▸ Data supplied
++++++++++++++++++++
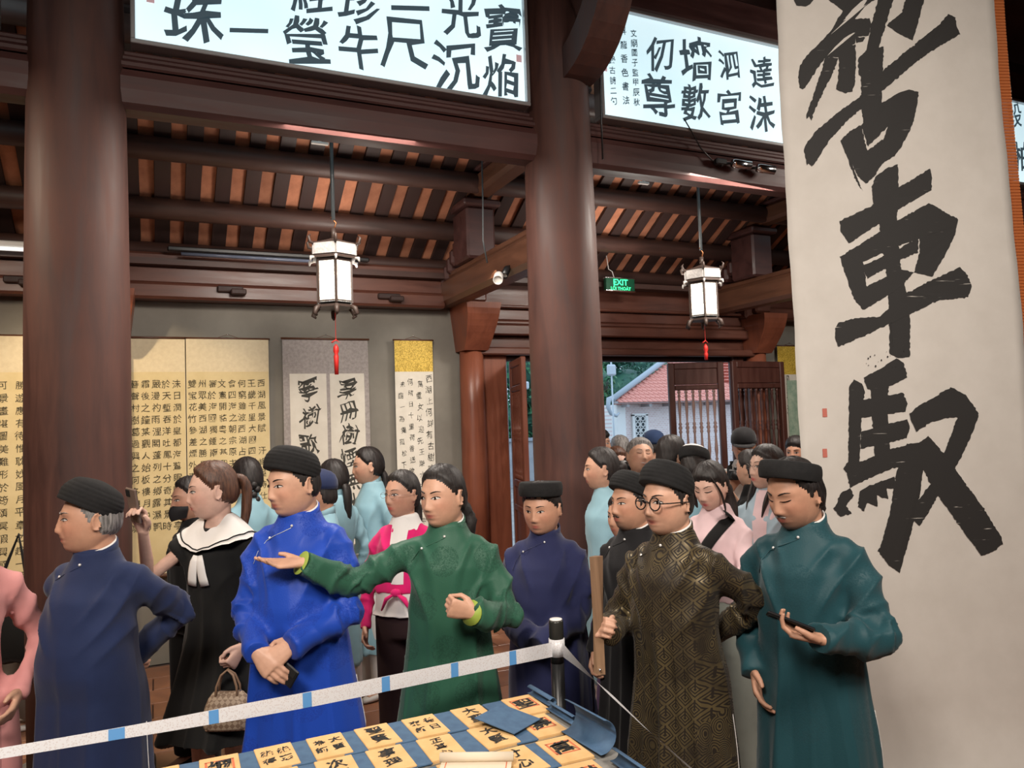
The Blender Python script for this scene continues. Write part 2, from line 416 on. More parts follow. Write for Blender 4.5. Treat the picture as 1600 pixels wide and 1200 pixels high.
++++++++++++++++++++
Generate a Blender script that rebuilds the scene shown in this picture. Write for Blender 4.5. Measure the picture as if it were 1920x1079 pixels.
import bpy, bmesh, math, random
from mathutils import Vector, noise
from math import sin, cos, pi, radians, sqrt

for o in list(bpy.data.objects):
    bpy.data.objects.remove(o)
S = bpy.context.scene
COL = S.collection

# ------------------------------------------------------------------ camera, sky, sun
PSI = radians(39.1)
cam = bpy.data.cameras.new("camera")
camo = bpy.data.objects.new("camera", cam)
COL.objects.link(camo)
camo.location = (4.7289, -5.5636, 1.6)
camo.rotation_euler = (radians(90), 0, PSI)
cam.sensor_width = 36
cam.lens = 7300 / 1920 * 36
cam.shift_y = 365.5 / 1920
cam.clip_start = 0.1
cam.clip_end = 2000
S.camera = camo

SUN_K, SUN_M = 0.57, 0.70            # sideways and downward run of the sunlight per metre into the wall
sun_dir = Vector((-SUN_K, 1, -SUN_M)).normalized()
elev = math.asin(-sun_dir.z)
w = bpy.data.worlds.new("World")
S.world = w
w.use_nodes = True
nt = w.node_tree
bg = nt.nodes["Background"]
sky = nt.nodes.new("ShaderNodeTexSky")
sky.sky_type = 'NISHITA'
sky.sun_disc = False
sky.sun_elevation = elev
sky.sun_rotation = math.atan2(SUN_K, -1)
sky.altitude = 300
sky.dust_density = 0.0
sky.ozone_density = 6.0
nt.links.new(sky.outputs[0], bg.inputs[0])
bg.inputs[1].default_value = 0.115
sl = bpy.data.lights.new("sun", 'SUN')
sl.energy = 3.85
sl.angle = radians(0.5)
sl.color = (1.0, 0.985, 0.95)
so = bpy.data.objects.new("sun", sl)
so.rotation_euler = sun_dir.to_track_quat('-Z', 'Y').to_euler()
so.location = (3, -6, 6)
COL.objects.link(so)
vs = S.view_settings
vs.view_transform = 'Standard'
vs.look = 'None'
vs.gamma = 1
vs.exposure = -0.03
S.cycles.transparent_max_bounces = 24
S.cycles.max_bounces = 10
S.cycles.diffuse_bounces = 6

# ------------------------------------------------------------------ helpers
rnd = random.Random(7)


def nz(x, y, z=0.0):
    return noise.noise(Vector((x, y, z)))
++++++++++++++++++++
▸ Instructions to follow
Quote the lines that begin at the line containing "Generate a Blender" and end at the line containing "COL = S.collection", keeping both of those lines.

▸ Task output
Generate a Blender script that rebuilds the scene shown in this picture. Write for Blender 4.5. Measure the picture as if it were 1920x1079 pixels.
import bpy, bmesh, math, random
from mathutils import Vector, noise
from math import sin, cos, pi, radians, sqrt

for o in list(bpy.data.objects):
    bpy.data.objects.remove(o)
S = bpy.context.scene
COL = S.collection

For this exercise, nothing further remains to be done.